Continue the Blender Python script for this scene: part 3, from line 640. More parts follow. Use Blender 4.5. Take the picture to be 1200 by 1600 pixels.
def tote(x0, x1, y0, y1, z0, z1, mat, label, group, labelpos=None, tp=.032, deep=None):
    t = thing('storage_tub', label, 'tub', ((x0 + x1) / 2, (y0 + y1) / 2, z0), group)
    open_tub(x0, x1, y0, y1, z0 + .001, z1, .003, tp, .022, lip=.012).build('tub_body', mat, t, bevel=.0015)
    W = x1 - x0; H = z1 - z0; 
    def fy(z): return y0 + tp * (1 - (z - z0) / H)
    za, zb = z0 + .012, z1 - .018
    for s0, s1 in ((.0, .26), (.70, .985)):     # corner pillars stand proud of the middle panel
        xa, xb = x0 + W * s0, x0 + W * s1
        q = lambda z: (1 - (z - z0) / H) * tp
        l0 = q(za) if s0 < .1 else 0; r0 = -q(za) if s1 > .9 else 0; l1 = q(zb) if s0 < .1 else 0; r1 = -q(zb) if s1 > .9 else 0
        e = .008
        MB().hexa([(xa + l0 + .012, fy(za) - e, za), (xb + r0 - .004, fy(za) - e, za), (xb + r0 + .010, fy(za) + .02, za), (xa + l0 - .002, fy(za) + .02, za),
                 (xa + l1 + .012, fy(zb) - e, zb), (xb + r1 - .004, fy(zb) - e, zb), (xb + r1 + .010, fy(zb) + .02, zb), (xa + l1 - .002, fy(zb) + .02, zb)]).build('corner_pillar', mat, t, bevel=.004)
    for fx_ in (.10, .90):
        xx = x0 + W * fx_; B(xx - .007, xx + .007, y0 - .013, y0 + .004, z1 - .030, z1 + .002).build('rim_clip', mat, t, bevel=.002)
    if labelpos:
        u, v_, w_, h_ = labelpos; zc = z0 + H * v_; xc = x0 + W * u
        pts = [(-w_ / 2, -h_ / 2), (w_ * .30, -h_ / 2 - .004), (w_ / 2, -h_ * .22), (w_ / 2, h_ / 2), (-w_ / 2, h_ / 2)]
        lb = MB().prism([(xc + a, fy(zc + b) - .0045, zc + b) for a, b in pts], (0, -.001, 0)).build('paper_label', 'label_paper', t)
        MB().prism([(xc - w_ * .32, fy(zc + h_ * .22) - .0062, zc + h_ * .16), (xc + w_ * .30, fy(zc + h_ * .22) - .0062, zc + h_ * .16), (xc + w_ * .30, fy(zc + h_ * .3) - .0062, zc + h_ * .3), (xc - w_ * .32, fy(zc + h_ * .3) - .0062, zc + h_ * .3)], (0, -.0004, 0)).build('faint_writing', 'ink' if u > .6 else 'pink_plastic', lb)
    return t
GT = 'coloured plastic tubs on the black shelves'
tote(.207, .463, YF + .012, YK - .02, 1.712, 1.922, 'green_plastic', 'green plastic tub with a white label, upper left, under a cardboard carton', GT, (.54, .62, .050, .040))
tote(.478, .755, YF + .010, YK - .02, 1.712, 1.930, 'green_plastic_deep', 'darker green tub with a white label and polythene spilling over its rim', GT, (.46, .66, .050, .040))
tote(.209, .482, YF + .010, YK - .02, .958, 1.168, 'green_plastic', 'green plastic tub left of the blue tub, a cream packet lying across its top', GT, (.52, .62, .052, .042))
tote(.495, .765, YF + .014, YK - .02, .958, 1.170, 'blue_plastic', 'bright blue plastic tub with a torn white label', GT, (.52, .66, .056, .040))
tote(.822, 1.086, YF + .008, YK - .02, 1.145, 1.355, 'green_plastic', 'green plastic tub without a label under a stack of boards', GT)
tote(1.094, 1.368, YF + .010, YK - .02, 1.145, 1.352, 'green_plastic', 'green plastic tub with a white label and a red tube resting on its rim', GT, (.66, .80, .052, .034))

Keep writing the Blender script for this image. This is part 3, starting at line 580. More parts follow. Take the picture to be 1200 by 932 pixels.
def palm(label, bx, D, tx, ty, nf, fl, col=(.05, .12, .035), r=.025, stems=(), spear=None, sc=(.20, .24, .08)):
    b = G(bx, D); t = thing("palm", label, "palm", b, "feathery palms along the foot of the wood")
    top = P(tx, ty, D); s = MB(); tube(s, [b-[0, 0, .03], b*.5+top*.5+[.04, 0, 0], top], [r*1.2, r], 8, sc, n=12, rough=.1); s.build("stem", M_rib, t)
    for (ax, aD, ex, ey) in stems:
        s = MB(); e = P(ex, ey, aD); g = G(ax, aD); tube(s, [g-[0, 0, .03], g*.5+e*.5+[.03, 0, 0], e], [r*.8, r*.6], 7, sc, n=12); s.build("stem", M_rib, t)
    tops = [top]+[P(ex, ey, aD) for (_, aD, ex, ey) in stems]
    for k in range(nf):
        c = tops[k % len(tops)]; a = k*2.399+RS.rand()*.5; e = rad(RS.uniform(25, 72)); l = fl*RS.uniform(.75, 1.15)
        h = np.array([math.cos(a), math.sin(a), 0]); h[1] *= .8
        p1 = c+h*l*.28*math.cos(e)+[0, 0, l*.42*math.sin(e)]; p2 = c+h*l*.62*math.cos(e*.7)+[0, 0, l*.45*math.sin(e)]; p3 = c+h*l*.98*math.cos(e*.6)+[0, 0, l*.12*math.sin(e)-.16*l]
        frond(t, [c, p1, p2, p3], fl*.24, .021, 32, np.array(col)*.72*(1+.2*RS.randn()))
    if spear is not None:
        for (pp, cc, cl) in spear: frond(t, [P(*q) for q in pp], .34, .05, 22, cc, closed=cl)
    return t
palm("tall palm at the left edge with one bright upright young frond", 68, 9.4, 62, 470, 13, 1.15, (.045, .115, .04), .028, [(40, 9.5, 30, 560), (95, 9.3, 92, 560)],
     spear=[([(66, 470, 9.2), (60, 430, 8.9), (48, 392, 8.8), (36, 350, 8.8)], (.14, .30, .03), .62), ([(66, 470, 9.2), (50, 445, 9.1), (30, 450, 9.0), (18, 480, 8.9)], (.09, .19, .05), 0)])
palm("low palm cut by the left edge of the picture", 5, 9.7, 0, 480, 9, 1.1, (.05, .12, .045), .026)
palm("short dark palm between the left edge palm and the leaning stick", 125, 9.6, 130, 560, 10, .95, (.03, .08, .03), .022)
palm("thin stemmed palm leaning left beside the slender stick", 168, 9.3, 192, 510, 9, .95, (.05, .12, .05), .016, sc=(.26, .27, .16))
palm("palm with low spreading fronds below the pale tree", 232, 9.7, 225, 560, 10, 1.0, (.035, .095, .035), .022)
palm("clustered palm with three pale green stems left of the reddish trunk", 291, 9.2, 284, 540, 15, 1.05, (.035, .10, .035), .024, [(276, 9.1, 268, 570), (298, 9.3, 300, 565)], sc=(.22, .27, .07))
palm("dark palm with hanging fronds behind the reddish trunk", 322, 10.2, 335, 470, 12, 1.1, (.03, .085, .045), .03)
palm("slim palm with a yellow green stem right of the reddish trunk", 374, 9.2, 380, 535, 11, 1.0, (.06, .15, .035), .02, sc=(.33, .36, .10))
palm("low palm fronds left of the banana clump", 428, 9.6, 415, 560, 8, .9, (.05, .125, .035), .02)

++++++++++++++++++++

**Work required:**
Repeat the records above exactly as they appear.

**Final result:**
Continue the Blender Python script for this scene: part 3, from line 640. More parts follow. Use Blender 4.5. Take the picture to be 1200 by 1600 pixels.
def tote(x0, x1, y0, y1, z0, z1, mat, label, group, labelpos=None, tp=.032, deep=None):
    t = thing('storage_tub', label, 'tub', ((x0 + x1) / 2, (y0 + y1) / 2, z0), group)
    open_tub(x0, x1, y0, y1, z0 + .001, z1, .003, tp, .022, lip=.012).build('tub_body', mat, t, bevel=.0015)
    W = x1 - x0; H = z1 - z0; 
    def fy(z): return y0 + tp * (1 - (z - z0) / H)
    za, zb = z0 + .012, z1 - .018
    for s0, s1 in ((.0, .26), (.70, .985)):     # corner pillars stand proud of the middle panel
        xa, xb = x0 + W * s0, x0 + W * s1
        q = lambda z: (1 - (z - z0) / H) * tp
        l0 = q(za) if s0 < .1 else 0; r0 = -q(za) if s1 > .9 else 0; l1 = q(zb) if s0 < .1 else 0; r1 = -q(zb) if s1 > .9 else 0
        e = .008
        MB().hexa([(xa + l0 + .012, fy(za) - e, za), (xb + r0 - .004, fy(za) - e, za), (xb + r0 + .010, fy(za) + .02, za), (xa + l0 - .002, fy(za) + .02, za),
                 (xa + l1 + .012, fy(zb) - e, zb), (xb + r1 - .004, fy(zb) - e, zb), (xb + r1 + .010, fy(zb) + .02, zb), (xa + l1 - .002, fy(zb) + .02, zb)]).build('corner_pillar', mat, t, bevel=.004)
    for fx_ in (.10, .90):
        xx = x0 + W * fx_; B(xx - .007, xx + .007, y0 - .013, y0 + .004, z1 - .030, z1 + .002).build('rim_clip', mat, t, bevel=.002)
    if labelpos:
        u, v_, w_, h_ = labelpos; zc = z0 + H * v_; xc = x0 + W * u
        pts = [(-w_ / 2, -h_ / 2), (w_ * .30, -h_ / 2 - .004), (w_ / 2, -h_ * .22), (w_ / 2, h_ / 2), (-w_ / 2, h_ / 2)]
        lb = MB().prism([(xc + a, fy(zc + b) - .0045, zc + b) for a, b in pts], (0, -.001, 0)).build('paper_label', 'label_paper', t)
        MB().prism([(xc - w_ * .32, fy(zc + h_ * .22) - .0062, zc + h_ * .16), (xc + w_ * .30, fy(zc + h_ * .22) - .0062, zc + h_ * .16), (xc + w_ * .30, fy(zc + h_ * .3) - .0062, zc + h_ * .3), (xc - w_ * .32, fy(zc + h_ * .3) - .0062, zc + h_ * .3)], (0, -.0004, 0)).build('faint_writing', 'ink' if u > .6 else 'pink_plastic', lb)
    return t
GT = 'coloured plastic tubs on the black shelves'
tote(.207, .463, YF + .012, YK - .02, 1.712, 1.922, 'green_plastic', 'green plastic tub with a white label, upper left, under a cardboard carton', GT, (.54, .62, .050, .040))
tote(.478, .755, YF + .010, YK - .02, 1.712, 1.930, 'green_plastic_deep', 'darker green tub with a white label and polythene spilling over its rim', GT, (.46, .66, .050, .040))
tote(.209, .482, YF + .010, YK - .02, .958, 1.168, 'green_plastic', 'green plastic tub left of the blue tub, a cream packet lying across its top', GT, (.52, .62, .052, .042))
tote(.495, .765, YF + .014, YK - .02, .958, 1.170, 'blue_plastic', 'bright blue plastic tub with a torn white label', GT, (.52, .66, .056, .040))
tote(.822, 1.086, YF + .008, YK - .02, 1.145, 1.355, 'green_plastic', 'green plastic tub without a label under a stack of boards', GT)
tote(1.094, 1.368, YF + .010, YK - .02, 1.145, 1.352, 'green_plastic', 'green plastic tub with a white label and a red tube resting on its rim', GT, (.66, .80, .052, .034))

Keep writing the Blender script for this image. This is part 3, starting at line 580. More parts follow. Take the picture to be 1200 by 932 pixels.
def palm(label, bx, D, tx, ty, nf, fl, col=(.05, .12, .035), r=.025, stems=(), spear=None, sc=(.20, .24, .08)):
    b = G(bx, D); t = thing("palm", label, "palm", b, "feathery palms along the foot of the wood")
    top = P(tx, ty, D); s = MB(); tube(s, [b-[0, 0, .03], b*.5+top*.5+[.04, 0, 0], top], [r*1.2, r], 8, sc, n=12, rough=.1); s.build("stem", M_rib, t)
    for (ax, aD, ex, ey) in stems:
        s = MB(); e = P(ex, ey, aD); g = G(ax, aD); tube(s, [g-[0, 0, .03], g*.5+e*.5+[.03, 0, 0], e], [r*.8, r*.6], 7, sc, n=12); s.build("stem", M_rib, t)
    tops = [top]+[P(ex, ey, aD) for (_, aD, ex, ey) in stems]
    for k in range(nf):
        c = tops[k % len(tops)]; a = k*2.399+RS.rand()*.5; e = rad(RS.uniform(25, 72)); l = fl*RS.uniform(.75, 1.15)
        h = np.array([math.cos(a), math.sin(a), 0]); h[1] *= .8
        p1 = c+h*l*.28*math.cos(e)+[0, 0, l*.42*math.sin(e)]; p2 = c+h*l*.62*math.cos(e*.7)+[0, 0, l*.45*math.sin(e)]; p3 = c+h*l*.98*math.cos(e*.6)+[0, 0, l*.12*math.sin(e)-.16*l]
        frond(t, [c, p1, p2, p3], fl*.24, .021, 32, np.array(col)*.72*(1+.2*RS.randn()))
    if spear is not None:
        for (pp, cc, cl) in spear: frond(t, [P(*q) for q in pp], .34, .05, 22, cc, closed=cl)
    return t
palm("tall palm at the left edge with one bright upright young frond", 68, 9.4, 62, 470, 13, 1.15, (.045, .115, .04), .028, [(40, 9.5, 30, 560), (95, 9.3, 92, 560)],
     spear=[([(66, 470, 9.2), (60, 430, 8.9), (48, 392, 8.8), (36, 350, 8.8)], (.14, .30, .03), .62), ([(66, 470, 9.2), (50, 445, 9.1), (30, 450, 9.0), (18, 480, 8.9)], (.09, .19, .05), 0)])
palm("low palm cut by the left edge of the picture", 5, 9.7, 0, 480, 9, 1.1, (.05, .12, .045), .026)
palm("short dark palm between the left edge palm and the leaning stick", 125, 9.6, 130, 560, 10, .95, (.03, .08, .03), .022)
palm("thin stemmed palm leaning left beside the slender stick", 168, 9.3, 192, 510, 9, .95, (.05, .12, .05), .016, sc=(.26, .27, .16))
palm("palm with low spreading fronds below the pale tree", 232, 9.7, 225, 560, 10, 1.0, (.035, .095, .035), .022)
palm("clustered palm with three pale green stems left of the reddish trunk", 291, 9.2, 284, 540, 15, 1.05, (.035, .10, .035), .024, [(276, 9.1, 268, 570), (298, 9.3, 300, 565)], sc=(.22, .27, .07))
palm("dark palm with hanging fronds behind the reddish trunk", 322, 10.2, 335, 470, 12, 1.1, (.03, .085, .045), .03)
palm("slim palm with a yellow green stem right of the reddish trunk", 374, 9.2, 380, 535, 11, 1.0, (.06, .15, .035), .02, sc=(.33, .36, .10))
palm("low palm fronds left of the banana clump", 428, 9.6, 415, 560, 8, .9, (.05, .125, .035), .02)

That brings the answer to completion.